Yosef also found, in a newly acquired secondhand book, a handwritten “thank you” note from Sigmund Freud, which he returned – following a hysterical phone call from the book’s previous owner – “after sleeping on it and debating with my conscience”.
His biggest book sale – to a collector in California – was of a second edition of Anne Frank’s diary in its original Dutch, though undoubtedly his most original and prestigious was to Buckingham Palace. When the Internet order came through – for a biography of King Christian IX of Denmark (for the Palace library) – Yosef “thought someone was pulling [his] leg”, but a phone call confirmed its authenticity. And Yosef packed a few Halper’s fridge magnets for Queenie, for good measure.
Internet trade has, however, according to Yosef, become the victim of its own success – the Web has made it far simpler to locate books these days, with the consequence that many titles which might previously have been considered “rare” are no longer.
Of course, in running a retail business in Israel – especially a secondhand one – Yosef has to put up with untold shtiklach (Yiddish for “idiosyncrasies”). “Some customers are unwilling to pay for books which they realise have been found. And when a book, in good condition, is marked at forty shekels, I get people arguing that they ‘can get it new at Steimatzky’s for sixty.’ And then there are those who say ‘Look, this book is marked a dollar fifty!’ What they forget to mention is that it is rare, out of print, and was marked that in 1950!”
Halper’s obtains a large part of its stock from estates of the deceased, including from, in the past, those of Moshe Dayan and murdered Knesset member Rechavam Ze’evi. And it acquired much of former President Chaim Herzog’s library, too, from an alte zachen (“old things”) cart that happened to roll past 87 Allenby.
On another occasion, Yosef was called to clear the impressive library of a bankrupted lawyer, whose name he wasn’t told. An inspection of the books revealed that many had been purchased from Halper’s. The lawyer visited the store shortly afterwards, seeing his former collection on Yosef’s shelves. But neither uttered a word about it.

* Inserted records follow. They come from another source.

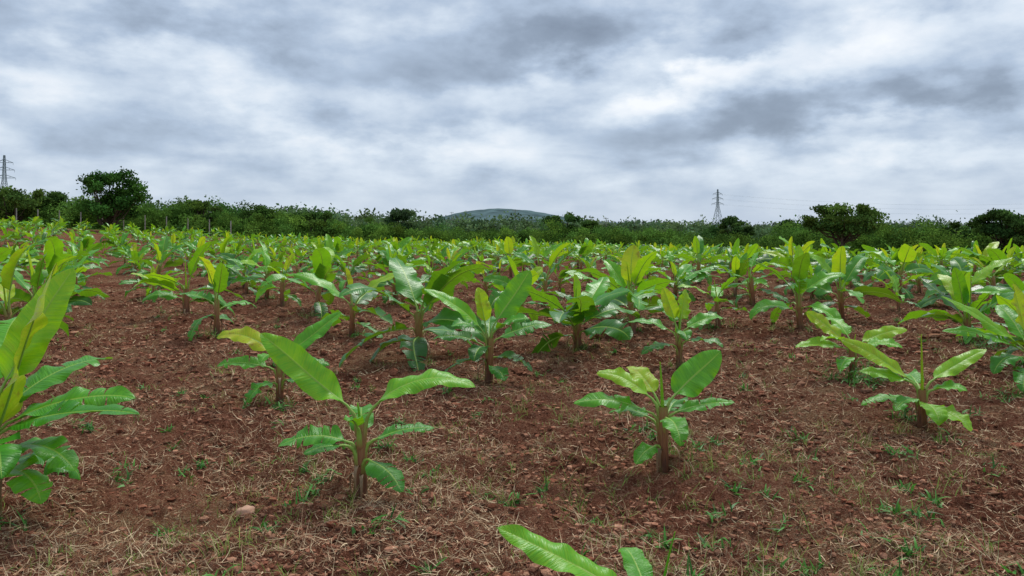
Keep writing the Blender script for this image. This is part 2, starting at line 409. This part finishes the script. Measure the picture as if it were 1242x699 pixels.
for x,y,me in hand:
    add('banana_plant',me,(x,y,float(ground_h(x,y))))
hi=[random_plant(100+i) for i in range(30)]
lo=[random_plant(400+i,True) for i in range(20)]
fixed=[(-4.05,10.6,1.05,0),(-1.03,8.75,1.12,1),(.78,9.3,1.10,2),(-5.35,12.7,1.25,3),(4.1,11.0,1.15,4),(-2.15,10.4,1.0,5),
       (-3.3,13.0,1.15,6),(3.1,11.6,.95,7),(-6.05,9.4,1.15,8),(-6.9,11.2,1.2,9),(.1,11.2,1.05,10),(1.9,12.4,1.15,11),(6.0,10.2,1.1,12),(5.6,8.3,.9,13)]
taken=[(h[0],h[1]) for h in hand]+[(f[0],f[1]) for f in fixed]
feet=list(taken)
for x,y,s,v in fixed:
    add('banana_plant',hi[v],(x,y,float(ground_h(x,y))-.01),rng.random()*6.28,s*1.08,tilt=.06)
crop=bpy.data.objects.new('banana_crop_rows',None);scn.collection.objects.link(crop)
cnt=0
for k in range(-45,75):
    u=-.45+1.87*k
    for j in range(-40,80):
        v=1.0+1.9*j+rng.normal()*.28+(k%2)*.4; uu=u+rng.normal()*.20
        x=uu*CA-v*SA; y=uu*SA+v*CA
        rr=rng.random();sc=rng.uniform(.68,1.34);rot=rng.random()*6.28
        if y<.8 or rr<.07: continue
        if y>hedge_y(x)-3 or abs(x)>.8*y+6: continue
        if y<9.6 and abs(x)<.70*y+.9: continue
        if min((x-a)**2+(y-b)**2 for a,b in taken)<1.35**2: continue
        if 0.0<uu<1.0: continue
        z=float(ground_h(x,y))-.01
        if y<22:
            add('banana_plant',hi[rng.integers(len(hi))],(x,y,z),rot,sc*1.12,tilt=.08)
            if rng.random()<.5: feet.append((x,y))
        else:
            add('plant',(hi if y<32 else lo)[rng.integers(20)],(x,y,z),rot,sc*.97,parent=crop,tilt=.08); cnt+=1
print('crop',cnt)
# ------------------------------------------------------------------ ground sheet
cx,cy=0.,-2.5
rad=[2.0]
while rad[-1]<5000:
    r_=rad[-1]; rad.append(r_+ (0.017 if r_<10 else min(.017*(r_/10)**2.2, r_*.06)))
rad=np.array(rad); ang=np.radians(np.linspace(-60,60,1250))
RR,AA=np.meshgrid(rad,ang,indexing='ij')
X=cx+RR*np.sin(AA);Y=cy+RR*np.cos(AA)
Z=ground_h(X,Y)
n,m=X.shape
V=np.stack([X,Y,Z],-1).reshape(-1,3)
I=np.arange(n*m).reshape(n,m)
F=np.stack([I[:-1,:-1],I[:-1,1:],I[1:,1:],I[1:,:-1]],-1).reshape(-1,4)
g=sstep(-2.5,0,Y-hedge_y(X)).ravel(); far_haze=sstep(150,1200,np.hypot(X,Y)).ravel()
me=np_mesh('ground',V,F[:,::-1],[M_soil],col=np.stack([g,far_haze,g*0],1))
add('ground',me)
# ------------------------------------------------------------------ scattering helpers
def scatter(nn,r0,r1,half=46,p=1.0):
    t=rng.random(nn)**p; r=r0*(r1/r0)**t; a=np.radians(rng.uniform(-half,half,nn))
    return r*np.sin(a),r*np.cos(a)
bm=bmesh.new();bmesh.ops.create_icosphere(bm,subdivisions=1,radius=1);bm.verts.ensure_lookup_table()
iv=np.array([v.co[:] for v in bm.verts]);ifc=np.array([[v.index for v in f.verts] for f in bm.faces]);bm.free()
nc=105000
x,y=scatter(nc,1.7,24)
dens=fbm(x/.5,y/.5,3,77)
keep=rng.random(nc)<sstep(.32,.6,dens)*.85+.15; x=x[keep];y=y[keep];nc=len(x)
sz=.0035+.010*rng.random(nc)**2.2+.016*(rng.random(nc)**14); sz*=np.clip(np.hypot(x,y)/5,1,2.4)
cv=iv[None]*(1+.9*(rng.random((nc,len(iv),1))-.5))*sz[:,None,None]*np.stack([rng.uniform(.7,1.6,nc),rng.uniform(.7,1.6,nc),rng.uniform(.4,.9,nc)],1)[:,None,:]
th=rng.random(nc)*6.28;c_,s_=np.cos(th)[:,None],np.sin(th)[:,None]
vx=cv[...,0]*c_-cv[...,1]*s_;vy=cv[...,0]*s_+cv[...,1]*c_
cv=np.stack([vx+x[:,None],vy+y[:,None],cv[...,2]+(ground_h(x,y)+sz*.2)[:,None]],-1)
cf=(ifc[None]+np.arange(nc)[:,None,None]*len(iv)).reshape(-1,3)
b=rng.uniform(.4,1.4,nc)[:,None];mixr=rng.random(nc)[:,None]**1.5
cc=(np.array([.20,.078,.047])*(1-mixr)+np.array([.36,.19,.12])*mixr)*b
me=np_mesh('soil_clods',cv.reshape(-1,3),cf,[M_clod],col=np.repeat(cc,len(iv),0),smooth=False)
add('soil_clods',me)
def ribbons(name,x,y,z,az,el,L,W,dr,col,mat,seg=3,taper=.12):
    nn=len(x);pts=np.zeros((nn,seg+1,3));e=el.copy();p=np.stack([x,y,z],1);pts[:,0]=p
    for i in range(seg):
        d=np.stack([np.cos(e)*np.cos(az),np.cos(e)*np.sin(az),np.sin(e)],1)
        p=p+d*(L/seg)[:,None];pts[:,i+1]=p;e=e-dr/seg
    sd=np.stack([-np.sin(az),np.cos(az),np.zeros(nn)],1)
    sd[:,2]=rng.normal(0,.4,nn)
    w=(W[:,None]*np.linspace(1,taper,seg+1)**.7)[:,:,None]*.5
    A=pts-sd[:,None]*w;B=pts+sd[:,None]*w
    V=np.stack([A,B],2).reshape(-1,3)
    q=[];k=2*(seg+1)
    for i in range(seg): q.append([2*i,2*i+1,2*i+3,2*i+2])
    F=(np.array(q)[None]+np.arange(nn)[:,None,None]*k).reshape(-1,4)
    me=np_mesh(name,V,F,[mat],col=np.repeat(col,k,0),smooth=True)
    return add(name,me)
ns=150000
x,y=scatter(ns,1.7,28)
dn=fbm(x/.8+5,y/.8,3,55)+.10*sstep(-1,4,x)
kp=rng.random(ns)<sstep(.36,.62,dn)*.88+.12;x=x[kp];y=y[kp];ns=len(x)
d=np.hypot(x,y)
L=rng.uniform(.02,.09,ns)*(1+1.0*(rng.random(ns)>.9));W=rng.uniform(.0018,.0044,ns)*np.clip(d/5,1,3)
t=rng.random(ns)[:,None]**1.1;br=rng.uniform(.4,1.15,ns)[:,None]
col=(np.array([.64,.50,.32])*(1-t)+np.array([.34,.18,.10])*t)*br
ribbons('straw_litter',x,y,ground_h(x,y)+rng.uniform(.002,.020,ns),rng.random(ns)*6.28,rng.normal(.12,.32,ns),L,W,rng.normal(0,.7,ns),col,M_straw)
nt_=7500
tx,ty=scatter(nt_,1.8,34)
dn=fbm(tx/1.3+9,ty/1.3,3,91)+.07*sstep(-1,4,tx)
kp=rng.random(nt_)<sstep(.40,.66,dn)*.8+.08;tx=tx[kp];ty=ty[kp]
ex=[(-1.35,3.55),(-1.25,3.6),(-1.3,3.5),(.0,4.2),(1.15,3.5),(1.6,4.9),(1.7,4.8),(1.55,4.7),(1.35,4.9),(1.1,4.75),(1.2,4.6),(1.0,5.0),(2.9,5.7),(3.05,5.5),(2.75,5.5),(.05,6.2),(.5,5.9),(1.5,3.3),(1.65,3.2),(1.9,3.9),(2.7,3.9),(-.2,4.3),(1.45,3.25),(1.55,3.2),(1.2,3.0),(2.4,5.2),(1.3,5.6),(.35,3.9),(-.6,3.2),(2.1,3.4)]
for fx,fy in feet:
    for _ in range(3): ex.append((fx+rng.normal()*.14,fy+rng.normal()*.14))
tx=np.concatenate([tx,[e[0] for e in ex]]);ty=np.concatenate([ty,[e[1] for e in ex]])
ts=rng.uniform(.3,1.0,len(tx))**1.4; ts[-len(ex):]=rng.uniform(.8,1.6,len(ex))
nb=rng.integers(4,12,len(tx)); nb[-len(ex):]=16
rep=np.repeat(np.arange(len(tx)),nb);nn=len(rep)
x=tx[rep]+rng.normal(0,.02,nn);y=ty[rep]+rng.normal(0,.02,nn)
tv=rng.random(len(tx))[rep][:,None]
col=(np.array([.10,.26,.03])*(1-tv)+np.array([.30,.40,.08])*tv)*rng.uniform(.6,1.2,nn)[:,None]
dry=(rng.random(nn)<.25)[:,None];col=np.where(dry,np.array([.50,.39,.21]),col)
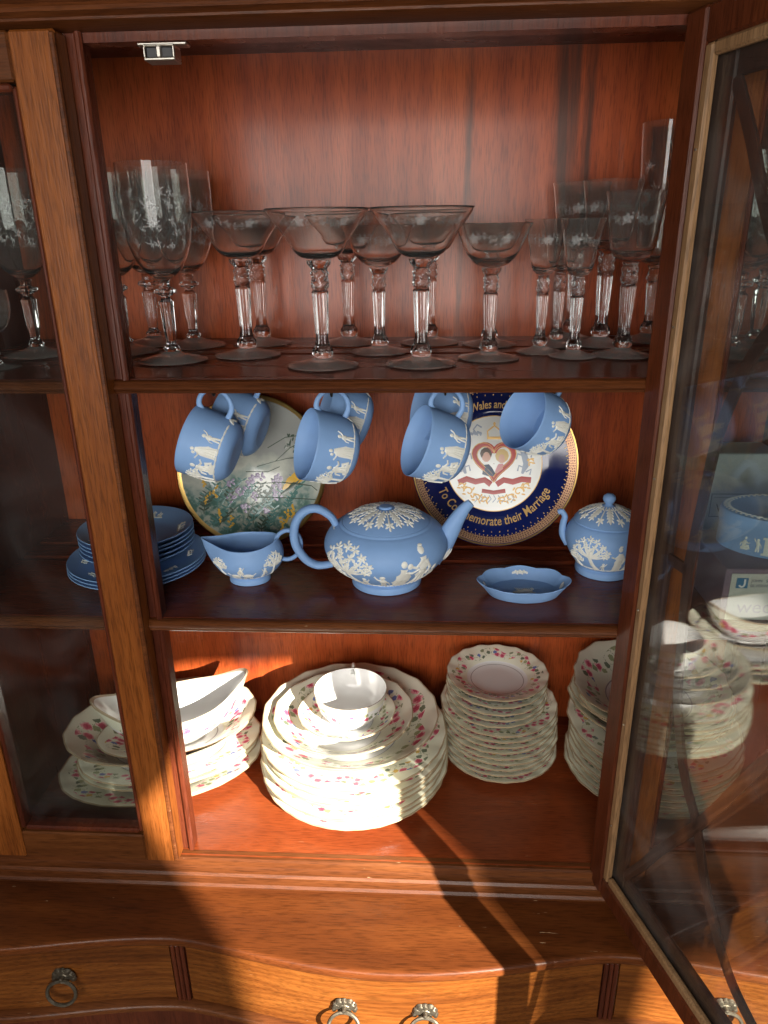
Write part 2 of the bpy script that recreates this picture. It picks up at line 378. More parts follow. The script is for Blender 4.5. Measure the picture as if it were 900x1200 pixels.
def thing(name, label, cat, loc=(0, 0, 0), rot=(0, 0, 0), group=None):
    o = bpy.data.objects.new(name, None); COL.objects.link(o); o.empty_display_size = .02
    o.location = (loc[0], loc[1], loc[2] + OFF); o.rotation_euler = rot
    o['label'] = label; o['category'] = cat
    if group: o['group'] = group
    return o
def tag(o, label, cat, loc=None, rot=None, group=None):
    o['label'] = label; o['category'] = cat
    if group: o['group'] = group
    if loc: o.location = (loc[0], loc[1], loc[2] + OFF)
    if rot: o.rotation_euler = rot
    return o
def dup(src, loc, rot, label, cat, group=None, scale=None):
    r = src.copy(); COL.objects.link(r); r.location = (loc[0], loc[1], loc[2] + OFF); r.rotation_euler = rot
    r['label'] = label; r['category'] = cat
    if group: r['group'] = group
    if scale: r.scale = scale
    for ch in list(src.children):
        c = ch.copy(); COL.objects.link(c); c.parent = r
    return r
def structure(o, label=None):
    o['kind'] = 'structure'
    return o
ORD = ['topmost', 'second from the top', 'third from the top', 'fourth from the top', 'fifth from the top', 'sixth from the top', 'seventh from the top', 'eighth from the top', 'ninth from the top', 'tenth from the top', 'eleventh from the top']

# ================================================================== ROOM: floor, and an added sun blocker out of view behind the camera
f = MB().box(-3, 3, -3.5, 2.2, -.02, 0).obj('floor', simple('oak floor', (.22, .14, .08), .5), None, False); structure(f)
def sunpt(x, z, y=-1.35):
    a = Vector((x, .745, z + OFF)); k = (y - .745) / (sun.location.y - .745); q = a.lerp(sun.location, k); return (q.x, q.z - OFF)
hole = [sunpt(*q) for q in [(-.285, -1.10), (-.310, -.90), (-.338, -.80), (-.372, -.712), (-.326, -.649), (-.27, -.57), (-.20, -.52), (-.10, -.495), (.124, -.485), (.132, -1.10)]]  # opening cut to the outline wanted for the main sun patch
hole2 = [sunpt(*q) for q in [(.235, -.86), (.36, -.845), (.62, -.84), (.62, -1.10), (.215, -1.10)]]
outer = [(-2.2, -OFF), (3.0, -OFF), (3.0, 1.1), (-2.2, 1.1)]
def slab(name, outer, holes, y0, y1, mat):
    loops = [[Vector((x, 0, z)) for x, z in l] for l in [outer] + holes]
    tri = tessellate_polygon(loops); flat = [v for l in loops for v in l]
    mb = MB(); mb.add([(v.x, y0, v.z) for v in flat], [tuple(t) for t in tri]); mb.add([(v.x, y1, v.z) for v in flat], [tuple(t)[::-1] for t in tri])
    for l in loops:
        n = len(l); mb.add([(v.x, y, v.z) for v in l for y in (y0, y1)], [(2 * i, 2 * i + 1, 2 * ((i + 1) % n) + 1, 2 * ((i + 1) % n)) for i in range(n)])
    return mb.obj(name, mat, None, False)
wl = slab('sun_blocker', outer, [hole, hole2], -1.40, -1.35, simple('pale blocker', (.55, .53, .50), .8)); wl.location.z = OFF; structure(wl)  # unseen slab added to block the sunbeam; its two openings shape the lit patches

# ================================================================== CABINET
BACK = 1.085; XL, XR = -.582, .50; ZT = .215; ZF = -.80; Z1 = -.145; Z2 = -.4335
cab = thing('display_cabinet', 'tall mahogany china cabinet with glazed doors above a bow-fronted drawer ledge', 'cabinet', (0, 0, 0))
def cpart(mb, name, mat, parent=cab, **k): return mb.obj(name, mat, parent, **k)
cpart(MB().box(XL - .02, XR + .02, BACK, BACK + .012, -.86, ZT + .02), 'back_panel', W_BACK, smooth=False)
cpart(MB().box(XL - .02, XL, .76, BACK - .0005, -.83, ZT), 'side_panel', W_POST, smooth=False)
cpart(MB().box(XR, XR + .02, .76, BACK - .0005, -.83, ZT), 'side_panel', W_POST, smooth=False)
cpart(MB().box(XL - .02, XR + .02, .76, BACK, ZT, ZT + .02), 'top_board', W_POST, smooth=False)
cpart(MB().box(XL, XR, .757, BACK - .0005, ZF - .03, ZF), 'floor_board', W_FLOOR, smooth=False)
def xprof(mb, x0, x1, pr):
    """extrude a (y, z) profile along x"""
    n = len(pr); mb.add([(x, y, z) for x in (x0, x1) for y, z in pr], [(i, (i + 1) % n, n + (i + 1) % n, n + i) for i in range(n)] + [tuple(range(n))[::-1], tuple(range(n, 2 * n))]); return mb
for zt, th in ((Z1, .014), (Z2, .0155)):
    mb = MB()
    # shelf board with a plate groove near the back and a moulded nose
    prof = [(.766, zt), (.925, zt), (.929, zt - .004), (.935, zt - .004), (.939, zt), (.975, zt), (.979, zt - .004), (.985, zt - .004), (.989, zt), (BACK - .001, zt), (BACK - .001, zt - th + .002), (.766, zt - th + .002)]
    xprof(mb, XL + .0005, XR - .0005, prof)
    shf = cpart(mb, 'shelf', W_SHELF, smooth=False)
    nose = [(.765, zt - .0004), (.7605, zt - .0006), (.7585, zt - .0022), (.7600, zt - .0042), (.7575, zt - .0060), (.7560, zt - .0088), (.7575, zt - .0110), (.7605, zt - .0122), (.7590, zt - .0140), (.7605, zt - th), (.765, zt - th)]
    cpart(xprof(MB(), XL + .0005, XR - .0005, nose), 'shelf_moulding', W_MOULD, shf, smooth=True, angle=50)
# face frame posts between the bays
for x0, x1, inner in ((-.362, -.3175, -1), (.236, .283, 1)):
    mb = MB(); mb.box(x0, x1, .7665, .784, ZF + .001, ZT - .001, .0015)
    if inner < 0: mb.box(x1 - .0055, x1 + .0015, .7605, .767, ZF + .002, ZT - .002, .002)
    cpart(mb, 'post', W_POST, smooth=False)
# head rail with moulded cornice
corn = [(.765, .172), (.742, .1745), (.738, .176), (.738, .178), (.734, .180), (.730, .181), (.7285, .184), (.730, .187), (.724, .189), (.720, .194), (.722, .199), (.716, .206), (.700, .222), (.690, .245), (.765, .245)]
cpart(xprof(MB(), XL - .03, XR + .04, corn), 'cornice', W_MOULD, smooth=True, angle=30)
cpart(MB().box(-.3165, .2355, .7655, .785, .164, ZT - .0005), 'head_rail', W_POST, smooth=False)
# base moulding on the ledge
basem = [(.765, -.7995), (.7535, -.8005), (.7505, -.803), (.7505, -.812), (.7475, -.8145), (.7425, -.816), (.7400, -.8195), (.7415, -.8235), (.7345, -.826), (.7320, -.8295), (.7340, -.8345), (.765, -.8345)]
cpart(xprof(MB(), XL - .03, XR + .03, basem), 'base_moulding', W_MOULD, smooth=True, angle=30)
cpart(MB().box(XL - .02, XR + .02, .7655, BACK, -.8345, ZF - .0305), 'plinth', W_POST, smooth=False)

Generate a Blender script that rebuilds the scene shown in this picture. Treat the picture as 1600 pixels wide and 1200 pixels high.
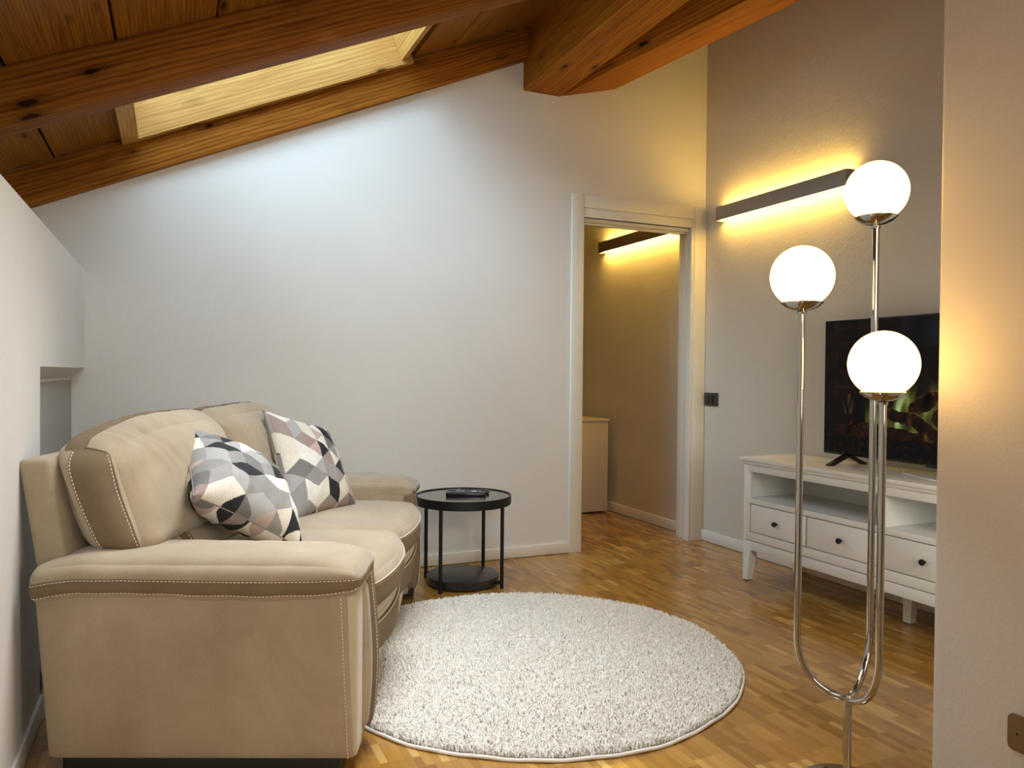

Amongst Halper’s more famous clientele are artist Menashe Kadishman, musician Kobi Oz, and political commentator Aluf Benn. Amongst its more infamous is ex-President Moshe Katzav – about to stand trial for rape – a collector of Judaica (especially Passover Haggadot) . . . though, as Yosef remarks drily, “I guess he has other worries right now”. Like Katzav’s relationship with his former office, that with Halper’s also ended in acrimony, when Yosef – not unreasonably – eventually sold books put aside by Katzav, but which he did not collect. “He was a nice guy,” recalls Yosef, “if a little brusque.”
Halper’s, Yosef observes, is “a pleasant way to make a very modest income.” If he ever tries a desk job, he will understand my envy. (And, with the publication of this post, I can surely now safely own up that Stuey is the one responsible for the chewed spines on his lower shelves!)
Above all else, what amazes me most about Halper’s – if you will excuse my Zionist idealism – is the wealth of English language culture and learning that it reveals in this tiny, miraculous Middle Eastern country . . . though we are, I suppose, the “People of the Book”.